• [Set task]: From the very first line of the data to the line containing "return add_prism(bmesh.new(), *a, **k)", retype everything exactly, leaving the pictures behind.

• [Dataset extract]:
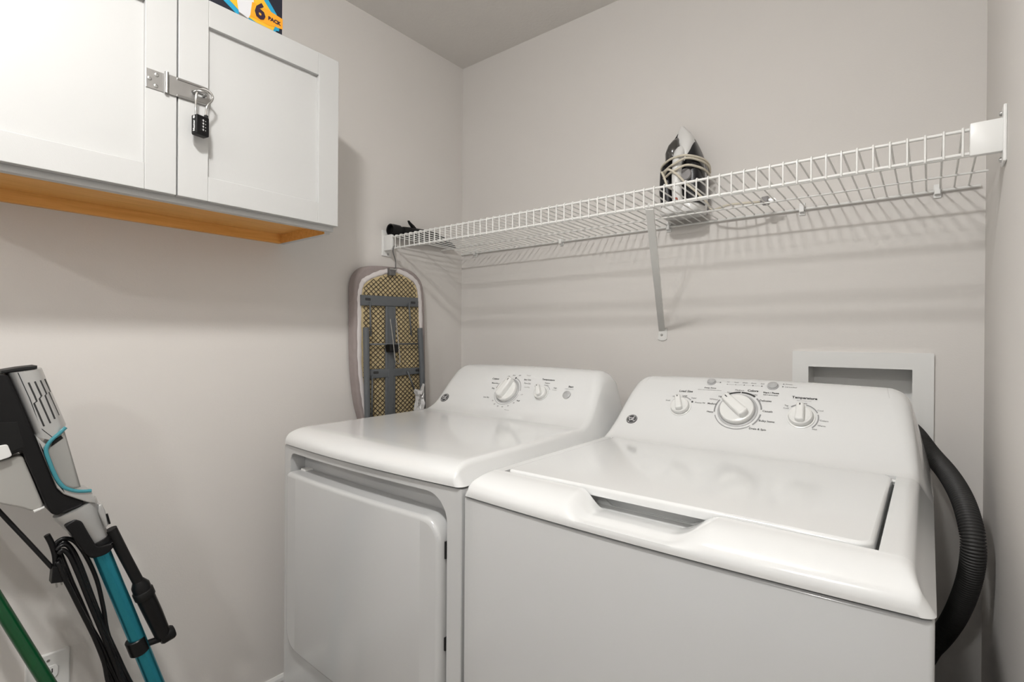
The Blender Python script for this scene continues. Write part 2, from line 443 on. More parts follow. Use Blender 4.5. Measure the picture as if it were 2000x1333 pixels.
def round_poly(poly, r, n=4):
    """round every corner of a polygon with radius about r"""
    out = []
    N = len(poly)
    for i in range(N):
        p0, p1, p2 = Vector(poly[i - 1]), Vector(poly[i]), Vector(poly[(i + 1) % N])
        l1, l2 = (p0 - p1).length, (p2 - p1).length
        k = min(r, l1 * 0.42, l2 * 0.42)
        A, B = p1 + (p0 - p1).normalized() * k, p1 + (p2 - p1).normalized() * k
        for j in range(n + 1):
            t = j / n
            q = A * (1 - t) ** 2 + p1 * 2 * t * (1 - t) + B * t * t
            out.append((q.x, q.y))
    return out

def bow_front(bm, x0, x1, bow, ymax, cuts=14):
    """give a flat front a shallow outward curve across its width"""
    for k in range(1, cuts):
        x = x0 + (x1 - x0) * k / cuts
        bmesh.ops.bisect_plane(bm, geom=bm.verts[:] + bm.edges[:] + bm.faces[:], plane_co=(x, 0, 0), plane_no=(1, 0, 0))
    cx, HW = (x0 + x1) / 2, (x1 - x0) / 2
    for v in bm.verts:
        if v.co.y < ymax:
            v.co.y -= bow * max(0.0, 1 - ((v.co.x - cx) / HW) ** 2)
    return bm

def prism(*a, **k):
    return add_prism(bmesh.new(), *a, **k)

def rrect(a0, a1, b0, b1, r, n=6):
    """rounded rectangle; r = one radius or four (a0b0, a1b0, a1b1, a0b1)"""
    rr = r if hasattr(r, '__len__') else (r,) * 4
    out = []
    for (ca, cb, sa, sb, q), st in zip(((a0, b0, 1, 1, rr[0]), (a1, b0, -1, 1, rr[1]), (a1, b1, -1, -1, rr[2]), (a0, b1, 1, -1, rr[3])), (180, 270, 0, 90)):
        for k in range(n + 1):
            t = math.radians(st + 90 * k / n)
            out.append((ca + sa * q + math.cos(t) * q, cb + sb * q + math.sin(t) * q))
    return out

def add_plate_with_hole(bm, fr, outer, inner, d0, d1):
    o, u, v, n = fr
    loops = []
    for poly in (outer, inner):
        vv = [bm.verts.new(o + u * a + v * b + n * d0) for a, b in poly]
        es = [bm.edges.new((vv[k], vv[(k + 1) % len(vv)])) for k in range(len(vv))]
        loops += es
    g = bmesh.ops.triangle_fill(bm, use_beauty=True, use_dissolve=False, edges=loops)
    fs = [f for f in g['geom'] if isinstance(f, bmesh.types.BMFace)]
    e = bmesh.ops.extrude_face_region(bm, geom=fs)
    bmesh.ops.translate(bm, vec=n * (d1 - d0), verts=[q for q in e['geom'] if isinstance(q, bmesh.types.BMVert)])
    return bm

_tc = [0]
def add_text(bm, fr, txt, size, a=0.0, b=0.0, rot=0.0, align='CENTER', bold=0.0, h=0.0004, depth=0.0):
    cu = bpy.data.curves.new('lettering_curve', 'FONT')
    cu.body = txt
    cu.size = size
    cu.align_x = align
    cu.align_y = 'CENTER'
    cu.resolution_u = 2
    cu.offset = bold
    cu.extrude = depth
    ob = bpy.data.objects.new('lettering_curve', cu)
    COL.objects.link(ob)
    bpy.context.view_layer.update()
    dg = bpy.context.evaluated_depsgraph_get()
    me = bpy.data.meshes.new_from_object(ob.evaluated_get(dg))
    cr, sr = math.cos(rot), math.sin(rot)
    vs_ = [bm.verts.new(fpt(fr, a + p.co.x * cr - p.co.y * sr, b + p.co.x * sr + p.co.y * cr, h + p.co.z)) for p in me.vertices]
    for f in me.polygons:
        try:
            bm.faces.new([vs_[i] for i in f.vertices])
        except ValueError:
            pass
    bpy.data.objects.remove(ob)
    bpy.data.curves.remove(cu)
    bpy.data.meshes.remove(me)
    return bm

def add_disc(bm, fr, a, b, r, h=0.0004, seg=12):
    bm.faces.new([bm.verts.new(fpt(fr, a + r * math.cos(2 * PI * k / seg), b + r * math.sin(2 * PI * k / seg), h)) for k in range(seg)])

def add_arc(bm, fr, a, b, r0, r1, t0, t1, h=0.0004, seg=14):
    pr = None
    for k in range(seg + 1):
        t = math.radians(t0 + (t1 - t0) * k / seg)
        c, s = math.cos(t), math.sin(t)
        q = [bm.verts.new(fpt(fr, a + r * c, b + r * s, h)) for r in (r0, r1)]
        if pr:
            bm.faces.new((pr[0], pr[1], q[1], q[0]))
        pr = q

def add_poly(bm, fr, poly, h=0.0004):
    f = bm.faces.new([bm.verts.new(fpt(fr, a, b, h)) for a, b in poly])
    return f

def sm(t):
    t = max(0.0, min(1.0, t))
    return t * t * (3 - 2 * t)

# ================================================================ SETTING
struct('floor', box(XL - 0.1, XR + 0.1, YH - 0.1, YB + 0.1, -0.1, 0.0), FLOOR)
struct('ceiling', box(XL - 0.1, XR + 0.1, YH - 0.1, YB + 0.1, ZC, ZC + 0.1), CEIL)
struct('wall_left', box(XL - 0.1, XL, YF - 0.1, YB + 0.1, 0.0, ZC), WALL)
struct('wall_right', box(XR, XR + 0.1, YF - 0.1, YB + 0.1, 0.0, ZC), WALL)
DOOR0, DOOR1, DOORZ = -0.88, 0.085, 2.12  # unseen opening, sized so fill light reaches the gap beside the washer
bm = bmesh.new()
add_box(bm, XL, DOOR0, YF - 0.1, YF, 0, ZC)
add_box(bm, DOOR1, XR, YF - 0.1, YF, 0, ZC)
add_box(bm, DOOR0, DOOR1, YF - 0.1, YF, DOORZ, ZC)
struct('wall_front', bm, WALL)
BX0, BX1, BZ0, BZ1 = -0.2556, -0.0316, 0.905, 1.0975          # opening of the supply box
bm = bmesh.new()
add_box(bm, XL, BX0 - 0.004, YB, YB + 0.1, 0, ZC)
add_box(bm, BX1 + 0.004, XR, YB, YB + 0.1, 0, ZC)
add_box(bm, BX0 - 0.004, BX1 + 0.004, YB, YB + 0.1, 0, BZ0 - 0.004)
add_box(bm, BX0 - 0.004, BX1 + 0.004, YB, YB + 0.1, BZ1 + 0.004, ZC)
struct('wall_back', bm, WALL)

def baseboard(name, horizontal, c, a0, a1, s):
    # profile: (distance from wall, height)
    prof = [(0, 0), (0.013, 0), (0.013, 0.098), (0.010, 0.106), (0.004, 0.113), (0, 0.113)]
    bm = bmesh.new()
    R = []
    for a in (a0, a1):
        R.append([bm.verts.new((a, c + s * d, h) if horizontal else (c + s * d, a, h)) for d, h in prof])
    n = len(prof)
    for k in range(n):
        bm.faces.new((R[0][k], R[0][(k + 1) % n], R[1][(k + 1) % n], R[1][k]))
    bm.faces.new(R[0]); bm.faces.new(R[1][::-1])
    return struct(name, bm, TRIM)
baseboard('baseboard_left', False, XL, YF, YB, 1)
baseboard('baseboard_right', False, XR, YF, YB, -1)
baseboard('baseboard_back', True, YB, XL + 0.014, XR - 0.014, -1)
baseboard('baseboard_front', True, YF, XL + 0.014, DOOR0, 1)

# ceiling lamps (out of frame, they light the room)
for (lp, rad, dep, pw), lab in zip(LAMPS, ('larger white dome ceiling light over the space before the dryer', 'smaller white dome ceiling light at the entrance end of the room')):
    t = thing('ceiling_light', lab, 'light', (lp[0], lp[1], ZC))
    fr = frame((lp[0], lp[1], ZC), (1, 0, 0), (0, -1, 0))
    finish(lathe(fr, [(rad - 0.01, 0), (rad - 0.01, ZC - lp[2] - 0.002), (rad * 0.6, ZC - lp[2] - 0.002)], 36), 'base', TRIM, t, smooth=True)
    gl = bpy.data.materials.new('dome_glow')
    gl.use_nodes = True
    bs = gl.node_tree.nodes['Principled BSDF']
    bs.inputs['Base Color'].default_value = (0.9, 0.9, 0.88, 1)
    bs.inputs['Emission Color'].default_value = (*LAMP_TINT, 1)
    bs.inputs['Emission Strength'].default_value = pw
    bm = lathe((Vector(lp), fr[1], fr[2], fr[3]), [(rad * math.cos(q), dep * math.sin(q)) for q in [PI / 2 * k / 8 for k in range(9)]], 32)
    finish(bm, 'dome', gl, t, smooth='all')

# ================================================================ WASHER AND DRYER
def resample(prof, step):
    P = catmull([(p[0], p[1], 0) for p in prof], 14)
    L = [0.0]
    for a, b in zip(P, P[1:]):
        L.append(L[-1] + (b - a).length)
    n = max(2, int(L[-1] / step))
    out = []
    j = 0
    for k in range(n + 1):
        d = L[-1] * k / n
        while j < len(L) - 2 and L[j + 1] < d:
            j += 1
        t = (d - L[j]) / max(1e-9, L[j + 1] - L[j])
        q = P[j].lerp(P[j + 1], t)
        out.append((q.x, q.y))
    return out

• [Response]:
The Blender Python script for this scene continues. Write part 2, from line 443 on. More parts follow. Use Blender 4.5. Measure the picture as if it were 2000x1333 pixels.
def round_poly(poly, r, n=4):
    """round every corner of a polygon with radius about r"""
    out = []
    N = len(poly)
    for i in range(N):
        p0, p1, p2 = Vector(poly[i - 1]), Vector(poly[i]), Vector(poly[(i + 1) % N])
        l1, l2 = (p0 - p1).length, (p2 - p1).length
        k = min(r, l1 * 0.42, l2 * 0.42)
        A, B = p1 + (p0 - p1).normalized() * k, p1 + (p2 - p1).normalized() * k
        for j in range(n + 1):
            t = j / n
            q = A * (1 - t) ** 2 + p1 * 2 * t * (1 - t) + B * t * t
            out.append((q.x, q.y))
    return out

def bow_front(bm, x0, x1, bow, ymax, cuts=14):
    """give a flat front a shallow outward curve across its width"""
    for k in range(1, cuts):
        x = x0 + (x1 - x0) * k / cuts
        bmesh.ops.bisect_plane(bm, geom=bm.verts[:] + bm.edges[:] + bm.faces[:], plane_co=(x, 0, 0), plane_no=(1, 0, 0))
    cx, HW = (x0 + x1) / 2, (x1 - x0) / 2
    for v in bm.verts:
        if v.co.y < ymax:
            v.co.y -= bow * max(0.0, 1 - ((v.co.x - cx) / HW) ** 2)
    return bm

def prism(*a, **k):
    return add_prism(bmesh.new(), *a, **k)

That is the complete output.